Aussie Rules? Isn’t that a shampoo?

I hate to fulfil such a tired cliché but I am a girl and I do not like sports. Sport is my Achilles’ heel, my Kryptonite and my lifelong foe.

The discord stems back to when I was a kid. I never excelled on the physical field and I dreaded any break time spent outside. Getting a soccer ball to the face is one of my earlier childhood memories that was to signal a lifetime of apathy for the beautiful game.

At summer camps, I wanted to sit in the grass and make daisy chains, not be a poor excuse for a corner back. And I was too afraid to ask what ‘mark up’ meant so of course, there were a lot of goals down my end of the pitch.

A ‘Best Girl’ trophy once awarded to me was clearly a clerical error that confused me and my sister and it was probably far too awkward to rectify as I shuffled over to claim the prize. It was so undeserved, if Kanye himself walked over to interrupt the process, people would have cheered.

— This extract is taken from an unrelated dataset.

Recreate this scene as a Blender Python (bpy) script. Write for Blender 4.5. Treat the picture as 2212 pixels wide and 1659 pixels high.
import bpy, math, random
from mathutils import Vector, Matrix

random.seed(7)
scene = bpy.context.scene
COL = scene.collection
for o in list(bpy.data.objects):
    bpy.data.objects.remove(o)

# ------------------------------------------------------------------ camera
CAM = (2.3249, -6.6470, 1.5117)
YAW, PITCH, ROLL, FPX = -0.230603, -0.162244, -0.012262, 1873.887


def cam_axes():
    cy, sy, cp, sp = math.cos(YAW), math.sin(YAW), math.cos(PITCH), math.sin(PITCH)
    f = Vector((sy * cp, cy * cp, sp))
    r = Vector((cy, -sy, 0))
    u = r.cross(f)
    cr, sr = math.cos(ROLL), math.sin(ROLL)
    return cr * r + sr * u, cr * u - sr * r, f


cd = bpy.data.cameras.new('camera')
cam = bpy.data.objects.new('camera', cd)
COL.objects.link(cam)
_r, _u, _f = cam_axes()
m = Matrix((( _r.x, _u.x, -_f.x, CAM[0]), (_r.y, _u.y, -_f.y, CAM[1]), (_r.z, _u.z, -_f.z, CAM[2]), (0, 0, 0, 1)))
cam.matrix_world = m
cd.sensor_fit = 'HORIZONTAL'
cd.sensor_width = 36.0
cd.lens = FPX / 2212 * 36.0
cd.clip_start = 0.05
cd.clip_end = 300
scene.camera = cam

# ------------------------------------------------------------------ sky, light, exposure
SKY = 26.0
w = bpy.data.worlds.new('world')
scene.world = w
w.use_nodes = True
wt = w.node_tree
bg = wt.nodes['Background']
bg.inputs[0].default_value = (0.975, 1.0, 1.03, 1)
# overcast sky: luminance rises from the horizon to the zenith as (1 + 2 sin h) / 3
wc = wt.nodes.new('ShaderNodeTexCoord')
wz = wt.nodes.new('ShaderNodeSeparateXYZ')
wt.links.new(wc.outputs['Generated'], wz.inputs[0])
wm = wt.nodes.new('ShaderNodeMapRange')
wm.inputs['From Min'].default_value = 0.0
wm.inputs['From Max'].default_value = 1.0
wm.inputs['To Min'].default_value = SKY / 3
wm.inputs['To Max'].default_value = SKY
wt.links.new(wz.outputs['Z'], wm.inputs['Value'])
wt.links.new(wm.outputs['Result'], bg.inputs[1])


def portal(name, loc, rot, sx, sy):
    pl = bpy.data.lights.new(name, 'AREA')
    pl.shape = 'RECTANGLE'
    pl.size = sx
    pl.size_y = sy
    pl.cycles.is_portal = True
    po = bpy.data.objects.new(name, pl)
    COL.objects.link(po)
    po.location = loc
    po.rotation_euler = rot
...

At a school tag rugby blitz, I was thrilled to find I was inches away from a score only to be reminded that I was heading in the wrong direction, so I panicked, threw a heinous forward pass and hit a girl (a fellow team member, I might add) square in the jaw.

In French college, I religiously opted for the jewellery-making class until one day it was full and I had to play football. Add a slew of directions en français and I’ll give you a fish perilously out of water.

In P.E., I forged excuse notes. After three straight weeks of period cramps, the teacher didn’t know whether to send me to the emergency room or just tell me to get off my lazy arse. She opted for the latter.

I gave camogie a shot too. It’s not like I didn’t try, people! I was traumatised on my first outing however, when a particularly intimidating older girl criticised me for etching hundreds of tiny purple stars on my brand new hurl. “Why’d you wreck your hurley?!” she demanded. Well, I thought it looked pretty damn fine.

  So I had the sad realisation long ago that I was never going to be the cool girlfriend who played sports with him. When he’s not trying to initiate a game of kickabout at every turn (seriously, ‘kickabout’? Are we some sort of street urchins from Coronation Street?), he is attempting to explain the offside rule. Good luck, Chuck. He has tried everything from pool to ping-pong and the defeats are always fairly spectacular. It’s not exactly fun to play bowling with someone who gets five gutter balls in a row.

  As I grew older, however, I began to accept my shortcomings. I no longer cared that I was the Derek in a sea of Zoolander alpha males, and began to search for my own niche. Scrabble is now my sport. The chequered board is my pitch and the points are my goals. I am more nerd than jock and I am fine with that. To suggest otherwise would be like Conor McGregor himself saying he was a little bit nervous about his next match.